— REQUEST —
It is required that the lines from the top of the listing through the line with "S.camera = cam" be reproduced exactly, excluding pictures.
============
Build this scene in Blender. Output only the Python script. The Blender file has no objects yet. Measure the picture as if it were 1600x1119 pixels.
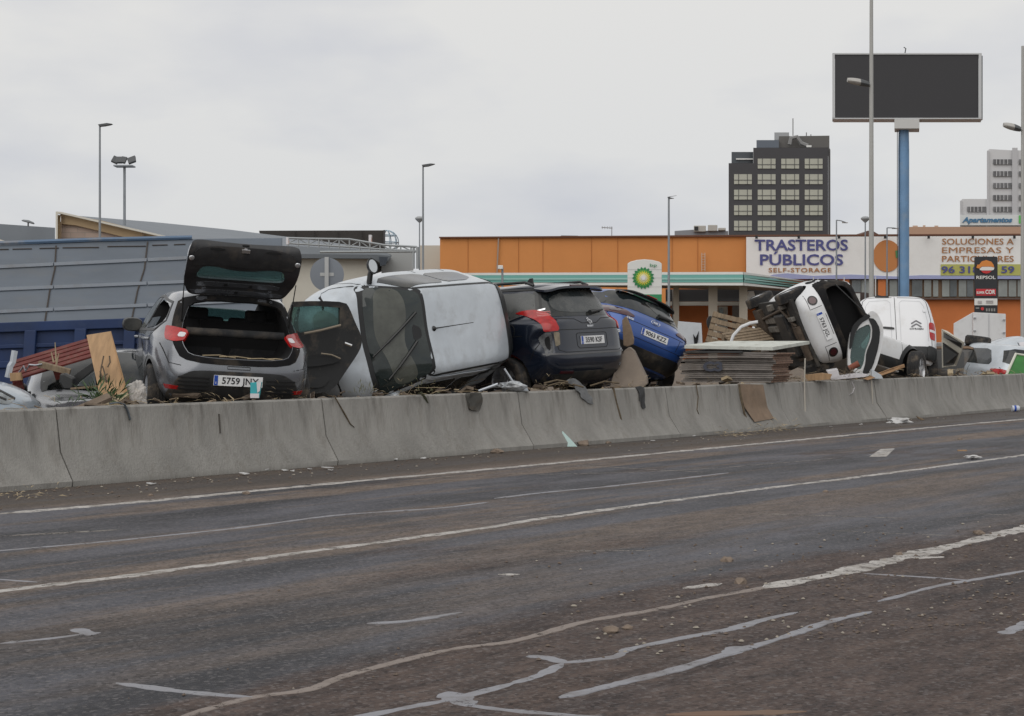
import bpy, math, random
from mathutils import Vector, Matrix, noise
from mathutils.bvhtree import BVHTree
from mathutils.geometry import delaunay_2d_cdt
random.seed(7)
R = math.radians
S = bpy.context.scene
COL = S.collection

# ---------------- camera ----------------
FP, HC, CX, CY = 2600.0, 1.32, 800.0, 540.0
cd = bpy.data.cameras.new("camera"); cam = bpy.data.objects.new("camera", cd); COL.objects.link(cam)
cd.sensor_width = 36; cd.lens = 36 * FP / 1600; cd.shift_y = -19.5 / 1600
cd.clip_start = .1; cd.clip_end = 6000
cam.location = (0, 0, HC); cam.rotation_euler = (R(90), 0, 0)
S.camera = cam

# ---------------- sky and sun ----------------
SUN_EL, SUN_AZ = 42, 205      # azimuth clockwise from +Y (camera looks along +Y)
W = bpy.data.worlds.new("World"); S.world = W; W.use_nodes = True
nt = W.node_tree; nt.nodes.clear()
def N(nt, t, **k):
    n = nt.nodes.new(t)
    for a, b in k.items(): setattr(n, a, b)
    return n
out = N(nt, 'ShaderNodeOutputWorld'); bg = N(nt, 'ShaderNodeBackground'); bg.inputs[1].default_value = .1
sky = N(nt, 'ShaderNodeTexSky'); sky.sky_type = 'NISHITA'; sky.sun_disc = False
sky.sun_elevation = R(SUN_EL); sky.sun_rotation = R(SUN_AZ)
tc = N(nt, 'ShaderNodeTexCoord'); mp = N(nt, 'ShaderNodeMapping'); mp.inputs['Scale'].default_value = (1, 1, 2.6)
nz = N(nt, 'ShaderNodeTexNoise'); nz.inputs['Scale'].default_value = 4.2; nz.inputs['Detail'].default_value = 5; nz.inputs['Roughness'].default_value = .5
rp = N(nt, 'ShaderNodeValToRGB'); rp.color_ramp.elements[0].position = .30; rp.color_ramp.elements[1].position = .52
rp.color_ramp.elements[0].color = (6.0, 6.1, 6.6, 1); rp.color_ramp.elements[1].color = (7.45, 7.38, 7.35, 1)
mx = N(nt, 'ShaderNodeMix', data_type='RGBA'); mx.inputs[0].default_value = .95
sx = N(nt, 'ShaderNodeSeparateXYZ')
hr = N(nt, 'ShaderNodeValToRGB'); hr.color_ramp.elements[0].position = .0; hr.color_ramp.elements[1].position = .22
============
— EXERCISE RESULT —
Build this scene in Blender. Output only the Python script. The Blender file has no objects yet. Measure the picture as if it were 1600x1119 pixels.
import bpy, math, random
from mathutils import Vector, Matrix, noise
from mathutils.bvhtree import BVHTree
from mathutils.geometry import delaunay_2d_cdt
random.seed(7)
R = math.radians
S = bpy.context.scene
COL = S.collection

# ---------------- camera ----------------
FP, HC, CX, CY = 2600.0, 1.32, 800.0, 540.0
cd = bpy.data.cameras.new("camera"); cam = bpy.data.objects.new("camera", cd); COL.objects.link(cam)
cd.sensor_width = 36; cd.lens = 36 * FP / 1600; cd.shift_y = -19.5 / 1600
cd.clip_start = .1; cd.clip_end = 6000
cam.location = (0, 0, HC); cam.rotation_euler = (R(90), 0, 0)
S.camera = cam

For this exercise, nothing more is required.